The fact that Linzi was prevented from supporting her beloved team in this way is bad enough. But while supporting Linzi, the FSU has also discovered a shadowy investigation unit with an opaque remit embedded within the Premier League that spied on her at NUFC’s behest.

This Stasi-style investigation into her allegedly “transphobic” wrongthink detailed where she lives, works, what parts of the country she has connections to, and even where she walks her dog — chillingly, the dossier described her as “the target”.

It was following receipt of this report that NUFC took the decision to ban Linzi from the stadium.

With our help, Linzi has appointed solicitors who have written a pre-action protocol letter to the club and the Premier League, demanding compensation and an end to the ban. No service provider or membership association should wield such power, and the purpose of Linzi’s legal action is to ensure that she is duly compensated for the infringement of her rights under the Equality Act and the Data Protection Act, and the harm she’s suffered as a result.

At the FSU, we fear that what happened to her isn’t some one-off aberration, but constitutes part of a wider trend that may now have affected thousands of fans. In March 2022, the Premier League itself admitted it had carried out 400 investigations.

In the German Bundesliga too, attempts are now underway to police what fans say about matters of ongoing public debate, and where necessary either curtail their freedom of expression or politically ‘re-educate’ them if ever they say something perfectly lawful that happens not to align with fashionable orthodoxy.

Back in January, the German Football Association (DFB) ordered Bundesliga club Bayer Leverkusen to pay an €18,000 fine after fans at a game in November 2023 held a banner aloft that appeared to take aim at trans ideology. The “gender critical” slogan read: “There are many genres of music, but only two genders.”

As is so often the way whenever football matches take place in pluralist liberal democracies rather than totalitarian states like, say, North Korea or Myanmar, Leverkusen’s supporters were exercising their right to “wind-up” rival supporters whose team, Werder Bremen, they regard as unbearably woke.

Not that the DFB saw it that way.

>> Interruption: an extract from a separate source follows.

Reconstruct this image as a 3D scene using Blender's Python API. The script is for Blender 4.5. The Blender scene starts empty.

Having ruled that the banner constituted “discriminatory unsportsmanlike behaviour”, the association then stipulated that a third of the €18,000 fine must be used for “preventive measures against discrimination”, with the club now required to submit evidence of the steps it is taking to stamp down on the public expression of gender critical beliefs by July. 

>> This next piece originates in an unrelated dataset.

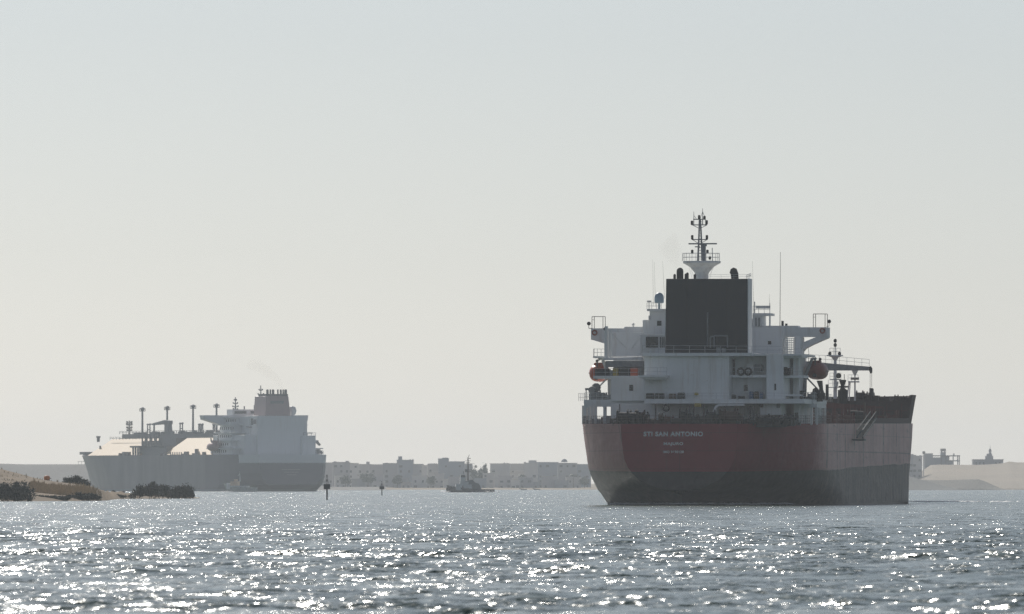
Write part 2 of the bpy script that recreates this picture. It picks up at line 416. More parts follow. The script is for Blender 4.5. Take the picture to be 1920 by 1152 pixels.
# panels, stiffeners, vents on the casing
st = MB()
for px in (1222, 1250, 1300, 1331, 1352): pb(st, px, px + 0.9, 670, 750, 11.93, 12.0)
for px, py in ((1292, 702), (1318, 713), (1248, 726), (1330, 737)): pb(st, px, px + 8, py, py + 2, 11.85, 12)
for py in (690, 727): pb(st, 1210, 1366, py, py + 0.8, 11.95, 12)
for px in (1415, 1450): pb(st, px, px + 1.5, 622, 662, 30.9, 31)
st.build_each('wall_stiffener', MAT['white2'], house)
for px, w_, py0, py1, v in ((1180, 7, 722, 733, 18.5), (1395, 7, 722, 733, 16.6), (1452, 3, 720, 732, 13), (1232, 8, 602, 611, 30), (1440, 6, 640, 646, 31)):
    w = pb(MB(), px, px + w_, py0, py1, v - 0.05, v + 0.1).build('window', MAT['glass'], house)
w = pb(MB(), 1211, 1234, 632, 652, 21.9, 22.1).build('window', MAT['glass'], house)
lv = MB()
for px in (1237, 1240.5, 1244): pb(lv, px, px + 2, 632, 652, 21.9, 22.1)
lv.build_each('louvre', MAT['glass'], house)
d = MB(); pb(d, 1232, 1243, 679, 704, 11.9, 12.05); d.build('door', MAT['white2'], house)
d = MB(); pb(d, 1370, 1378, 674, 704, 16.5, 16.7); d.build('door', MAT['glass'], house)
# --- decks
dk = MB()
ul_, zt_ = M(1094.5, 750, 19.5); zb_ = M(1300, 757, 19.5)[1]; dk.box(ul_, 15.75, 19.5, 36.5, zb_, zt_)
pb(dk, 1208, 1508, 748.5, 757, 10, 19.5)
pb(dk, 1205, 1410, 662, 668, 11.2, 31)
pb(dk, 1409, 1503, 664, 667.5, 13.2, 31)
pb(dk, 1366, 1438, 703.5, 708, 13.5, 17)
pb(dk, 1196, 1251, 704, 708, 9, 12)
poly(dk, [(1200, 708), (1249, 708), (1247, 712), (1206, 712)], 9.5, 12)
pb(dk, 1112, 1206, 705, 710, 19, 30)
pb(dk, 1112, 1151, 668, 671.5, 24, 34)
pb(dk, 1462, 1506, 704, 708.5, 14, 21); pb(dk, 1460, 1504, 668, 671, 14, 21)
pb(dk, 1462, 1500, 740, 743, 16, 20)
dk.build_each('deck_slab', W, tk)
# --- side galleries with their posts and openings
gl = MB()
pb(gl, 1095, 1148, 757, 763, 19.6, 20.2); pb(gl, 1508, 1532, 757, 764.5, 19.6, 20.2)
z1_ = M(1532, 757, 20)[1]; z0_ = M(1532, 764.5, 20)[1]; gl.box(15.4, 15.7, 19.8, 36.4, z0_, z1_)
for a, b_ in ((1095, 1099), (1103, 1105.5), (1109, 1111.5), (1115, 1119), (1131, 1137)): pb(gl, a, b_, 762, 797, 19.7, 20.1)
for a, b_ in ((1508, 1512.5), (1519.5, 1523), (1530, 1533)): pb(gl, a, b_, 764, 797, 19.7, 20.1)
for v, w_ in ((24, 0.25), (28, 0.7), (31.5, 0.25), (35.5, 0.8)): gl.box(15.4, 15.7, v, v + w_, 10.8, 13.4)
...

Back in the 1970s, of course, East Germany had a wonderfully efficient, low-cost grassroots system for keeping tabs on people’s political beliefs — perhaps with only €6,000 to spend, the club should look to revive that system.

Fernando Carro, the Bayer Leverkusen CEO, was in complete agreement with the DFB’s decision. “Tasteless and wrong,” was how he described the banner, before adding that it had “nothing to do with values such as openness and tolerance that Bayer Leverkusen stands for as an organisation.”

Politicians from the mainstream parties, such as the governing social democrats, the Greens, and the opposition centre-right CDU/CSU were also quick to denounce the action of the supporters, with only the right-wing AfD saying that what the Leverkusen fans stated — namely that there are only two genders — is “absolutely right”, and even if it were not, the fans have their right to an opinion, and shouldn’t be fined.

Unfortunately, more “preventative measures” may now be required 300 miles away in Dresden. Late last season, and following the DFB’s ruling, politically suspect supporters of the Bundesliga club Dynamo Dresden displayed a banner aimed specifically at the DFB. Its slogan?

“There is only one ridiculous DFB… and two genders.”